Published 2013-10-14Version 1

One of the main questions in the theory of normal surface singularities is to understand the relations between their geometry and topology. The lattice cohomology is an important tool in the study of topological properties of a plumbed 3-manifold M associated with a connected negative definite plumbing graph G. It connects the topological properties with analytic ones when M is realized as a singularity link, i.e. when G is a good resolution graph of the singularity. Its computation is based on the (Riemann-Roch) weights of the lattice points of \Z^s, where s is the number of vertices of G. The first part of the thesis reduces the rank of this lattice to the number of `bad' vertices of the graph. Usually, the geometry/topology of M is encoded exactly by these `bad' vertices and their number measures how far the plumbing graph stays from a rational one.
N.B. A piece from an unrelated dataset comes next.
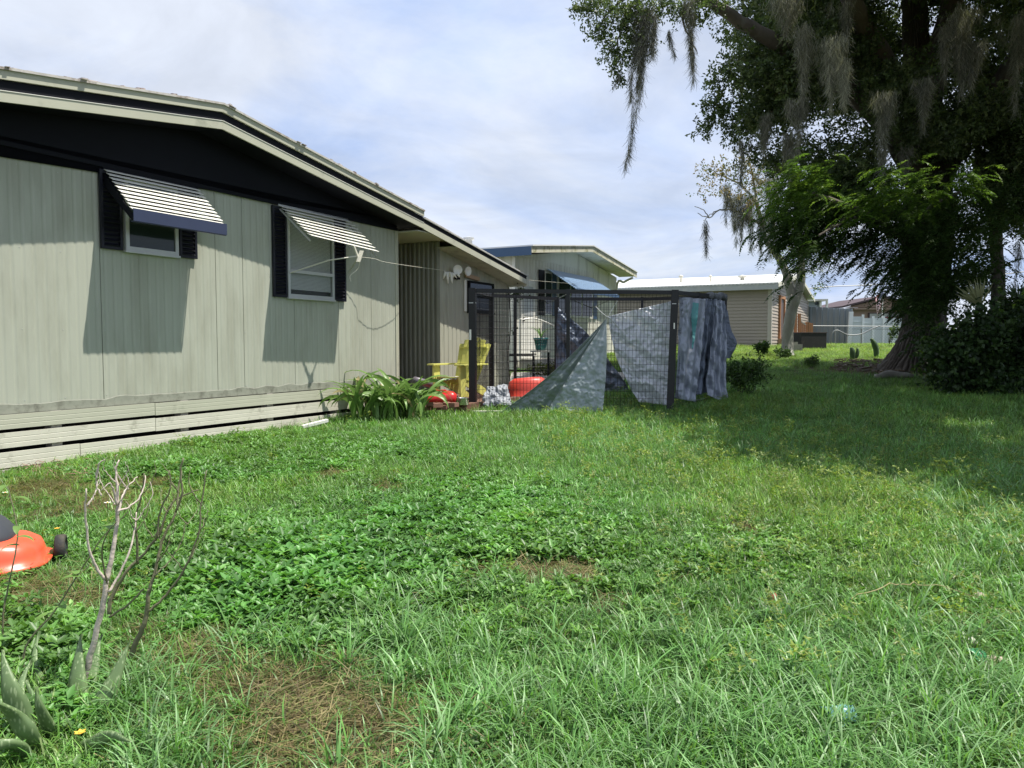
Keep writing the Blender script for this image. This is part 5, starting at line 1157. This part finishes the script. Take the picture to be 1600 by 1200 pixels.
for (x, y, par, mt, Yq) in ((184,760,bt,M_twig,2.52),(200,765,bt,M_twig,2.55),(136,790,bt,M_twig,2.44),(212,815,bt,M_twig,2.55),(182,790,bt,M_twig,2.5),(262,800,gt,M_twigg,2.66),(280,770,gt,M_twigg,2.7),(308,835,gt,M_twigg,2.66),(255,850,gt,M_twigg,2.66),(316,790,gt,M_twigg,2.7),(225,770,gt,M_twigg,2.6),(240,840,gt,M_twigg,2.66),(285,890,gt,M_twigg,2.66),(245,880,gt,M_twigg,2.6),(292,820,gt,M_twigg,2.7),(213,830,gt,M_twigg,2.6)):
    for k in range(2):
        sg = rt_.choice([-1, 1]); L = 30+35*rt_.random(); Yb = Yq
        br([(x, y), (x+sg*L*.22, y-L*.3), (x+sg*L*.38+rt_.normal()*3, y-L*.65), (x+sg*L*.36+rt_.normal()*5, y-L)], .0026, .001, mt, par, rt_.normal()*.06)
# agave
def agmat():
    m = bpy.data.materials.new('spotted_agave'); m.use_nodes = True; nt, n, l, b = sh(m); tc = n.new('ShaderNodeTexCoord')
    mp = n.new('ShaderNodeMapping'); mp.inputs['Scale'].default_value = (1.2,1.2,.28); l.new(tc.outputs['Object'], mp.inputs[0])
    v = n.new('ShaderNodeTexVoronoi'); v.inputs['Scale'].default_value = 95; l.new(mp.outputs[0], v.inputs['Vector'])
    r = n.new('ShaderNodeMapRange'); r.inputs[1].default_value = .22; r.inputs[2].default_value = .38; r.inputs[3].default_value = .75; r.inputs[4].default_value = 0; l.new(v.outputs['Distance'], r.inputs[0])
    no = n.new('ShaderNodeTexNoise'); no.inputs['Scale'].default_value = 9; l.new(tc.outputs['Object'], no.inputs['Vector'])
    c = n.new('ShaderNodeValToRGB'); c.color_ramp.elements[0].color = (.075,.125,.055,1); c.color_ramp.elements[1].color = (.16,.24,.09,1); l.new(no.outputs['Fac'], c.inputs[0])
    x = n.new('ShaderNodeMix'); x.data_type = 'RGBA'; l.new(r.outputs[0], x.inputs['Factor']); l.new(c.outputs[0], x.inputs[6]); x.inputs[7].default_value = (.30,.38,.20,1); l.new(x.outputs[2], b.inputs['Base Color']); b.inputs['Roughness'].default_value = .5
    return m
M_ag = agmat(); ag = thing('agave', 'broad spotted grey green agave leaves at the foot of the bleached stem', 'plant', onground(110, 1165))
def ag_leaf(pts, wmax, fold=.25, thick=.012, n=14):
    P = catm(pts, 5); k = len(P); V = []; 
    for i, p in enumerate(P):
        u = i/(k-1); t = unit(P[min(i+1,k-1)]-P[max(i-1,0)]); s = unit(np.cross(t, [.1,-1,.25])); nn = np.cross(s, t); w_ = wmax*(.62+.55*u if u < .42 else max(.002, .85*(1-((u-.42)/.58)**1.25)))*.5
        V += [p-s*w_-nn*w_*fold, p-s*w_*.5-nn*w_*fold*.15, p, p+s*w_*.5-nn*w_*fold*.15, p+s*w_-nn*w_*fold]
    Fc = [(i*5+j, i*5+j+1, (i+1)*5+j+1, (i+1)*5+j) for i in range(k-1) for j in range(4)]
    return leaf_obj(np.array(V), Fc, M_ag, ag, 'leaf', thick)
for pts, wv in (([(112,1165,2.35),(118,1110,2.40),(120,1050,2.44),(126,990,2.5)], .088), ([(122,1165,2.35),(150,1115,2.33),(176,1065,2.36),(203,1000,2.42)], .085), ([(50,1180,2.2),(30,1120,2.2),(12,1070,2.2),(2,1015,2.25)], .085),
                ([(80,1160,2.3),(66,1120,2.3),(52,1092,2.35),(38,1062,2.4)], .045), ([(112,1165,2.36),(132,1090,2.48),(146,1040,2.55),(158,990,2.62)], .065), ([(60,1185,2.15),(42,1150,2.1),(20,1120,2.08),(-15,1095,2.0)], .07),
                ([(46,1200,2.1),(30,1175,2.05),(5,1165,2.0),(-40,1158,2.0)], .06), ([(124,1172,2.3),(185,1145,2.3),(225,1120,2.3),(262,1098,2.3)], .042), ([(85,1165,2.35),(68,1085,2.5),(52,1040,2.6),(60,985,2.7)], .055), ([(95,1175,2.25),(80,1150,2.2),(62,1110,2.15),(55,1075,2.15)], .05),
                ([(105,1175,2.2),(140,1165,2.1),(170,1150,2.05),(205,1160,2.0)], .05), ([(20,1190,2.1),(35,1130,2.2),(28,1080,2.3),(48,1030,2.4)], .06)):
    ag_leaf([at(*p) for p in pts], wv)
# tall dark weed stalks in front of the mower
for i, (pts, lab) in enumerate((([(40,1010),(85,955),(120,900),(160,840),(200,800)], 'thin dark leaning stalk crossing before the bleached stem'), ([(5,960),(15,905),(28,840),(22,800),(12,760)], 'thin dark stalk standing in front of the orange mower'))):
    q = onground(pts[0][0], min(1190, pts[0][1]+60)); root = thing('weed_stalk', lab, 'weed', q)
    mb = MB(); limb(mb, [q]+[at(x, y, q[1]+.02*j) for j, (x, y) in enumerate(pts)], list(np.linspace(.004,.0018,len(pts)+1)), 5, 5, .001); obj('stem', mb, M_twigg, root)
    for j in range(7):
        p = pts[1+j % (len(pts)-1)]; b_ = at(p[0]+rng.normal()*2, p[1]+rng.normal()*12, q[1]); V, Fc = strap_leaf(b_, rng.random()*6.28, .07, .03, .3, 1.2, .1, 5); leaf_obj(V, Fc, M_strap, root)
# tiny daisies
M_pet = mat('white_petal', (.8,.8,.78), .6, .05, transl=.2); M_yel = mat('yellow_flower', (.75,.42,.05), .6, .1)
for x, y, Y, c, lab in ((168,786,3.4,0,'little white daisy above the grass behind the bleached stem'), (89,826,4.3,1,'small orange yellow flower in the grass above the mower'), (8,770,4.5,0,'white daisy at the edge of the clippings by the skirting'), (125,1145,2.15,1,'small orange flower among the agave leaves')):
    q = at(x, y, Y); root = thing('wildflower', lab, 'flower', [q[0], Y, 0]); mb = MB()
    mb.tube([[q[0], Y, 0], q], .002, 4); obj('stem', mb, M_strap, root); mb = MB()
    for k in range(6):
        a_ = k*1.047; d_ = np.array([math.cos(a_), math.sin(a_), .25]); s_ = np.array([-d_[1], d_[0], 0]); mb.add([q, q+d_*.009+s_*.006, q+d_*.018, q+d_*.009-s_*.006], [(0,1,2,3)])
    obj('petals', mb, M_yel if c else M_pet, root); mb = MB(); mb.lathe(q, [(.004,0),(.005,.003),(.002,.005)], 8); obj('centre', mb, M_yel, root)
# mower
mp_ = np.array([-2.80, 3.83, 0.0]); ma = R(24); mx_ = np.array([math.cos(ma), math.sin(ma), 0]); my_ = np.array([-math.sin(ma), math.cos(ma), 0])
M_or = mat('orange_red_housing', (.72,.10,.045), .33, .06, 5, .02, 60, spec=.5, dirt=(.35,.12,.07), dirt_scale=6, dirt_lo=.6, dirt_hi=.9); M_gr = mat('dark_grey_cover', (.045,.05,.06), .5, .12, 9, .05, 80)
mw = thing('lawn_mower', 'orange lawn mower with dark motor cover at the left picture edge', 'lawn mower', mp_)
def ml(x, y, z): return mp_ + mx_*x + my_*y + UZ*z
def sq(a, n=3.2): c, s = math.cos(a), math.sin(a); return math.copysign(abs(c)**(2/n), c), math.copysign(abs(s)**(2/n), s)
def loft(rings, na=40):
    G = []
    for (hx, hy, cx_, cy_, z, tilt) in rings:
        row = []
        for a in np.linspace(0, 2*math.pi, na, endpoint=False):
            c, s = sq(a); row.append(ml(cx_+hx*c, cy_+hy*s, z + tilt*c))
        G.append(row)
    mb = MB(); mb.grid(np.array(G), True); return mb
mb = loft([(.365,.26,0,0,.045,0),(.375,.27,0,0,.047,0),(.375,.27,0,0,.062,0),(.345,.245,0,0,.068,0),(.335,.235,0,0,.11,0),(.32,.222,0,0,.155,-.01),(.285,.20,-.01,0,.185,-.012),(.21,.165,-.03,0,.20,-.01),(.05,.05,-.03,0,.205,0)]); obj('deck', mb, M_or, mw, smooth=True)
mb = loft([(.235,.195,-.03,.02,.175,-.01),(.24,.20,-.03,.02,.20,-.015),(.235,.195,-.03,.02,.245,-.04),(.21,.175,-.05,.02,.31,-.05),(.14,.13,-.08,.02,.35,-.03),(.03,.03,-.1,.02,.36,0)]); obj('motor_cover', mb, M_gr, mw, smooth=True)
for x, y in ((.385,.10),(.30,-.27),(-.3,-.29),(-.3,.29)):
    if (x, y) == (.30,-.27): continue
    mb = MB(); mb.lathe(ml(x+.02, y-.03, .078), [(.03,-.025),(.068,-.025),(.074,-.018),(.074,.018),(.068,.026),(.050,.026),(.046,.014),(.02,.014)], 26, my_, UZ, mx_); w_ = obj('wheel', mb, mat('black_rubber', (.02,.02,.02), .8, .3, 20, .2, 60, dirt=(.09,.08,.05), dirt_scale=9), mw, smooth=True)
    mb = MB(); mb.lathe(ml(x+.02, y-.03, .078), [(.012,.0),(.044,.012),(.040,.018),(.015,.024),(.004,.026)], 16, my_, UZ, mx_); obj('hub', mb, M_gr, w_)
mb = MB(); bx_ = unit(np.cross(my_*-1, UZ)); fz = unit(UZ*.86+my_*-.5); 
c0 = ml(.09,-.214,.165); fy = unit(UZ*.95 - my_*-.25); fx = mx_; fz = np.cross(fx, fy)
mb.box(c0, .115, .026, .006, fx, fy, fz); bd = obj('badge', mb, M_gr, mw)
mb = MB()
for k in range(6): mb.box(c0 + fx*(-.036+.0145*k) + fz*.004 , .010, .012, .002, fx, fy+fx*.3, fz)
for k in range(6): mb.box(c0 + fx*(-.036+.0145*k) - fz*.004 , .010, .012, .002, fx, fy+fx*.3, fz)
obj('badge_marks', mb, M_awn, bd)
for s in (-1, 1):
    mb = MB(); mb.tube(catm([ml(-.28,s*.2,.15), ml(-.6,s*.2,.5), ml(-.95,s*.2,.95)]), .012, 8); obj('handle_bar', mb, M_black, mw)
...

In the second part, we identify the following three objects: the Seiberg-Witten invariant of a plumbed 3-manifold, the periodic constant of its topological Poincare series, and a coefficient of an equivariant multivariable Ehrhart polynomial. For this, we construct the corresponding polytope from the plumbing graph, together with an action of H_1(M,\Z), and we develop Ehrhart theory for them. The effect of the reduction appears also at the level of the multivariable topological Poincare series, simplifying the corresponding polytope and the Ehrhart theory as well. We end the thesis with detailed calculations and examples.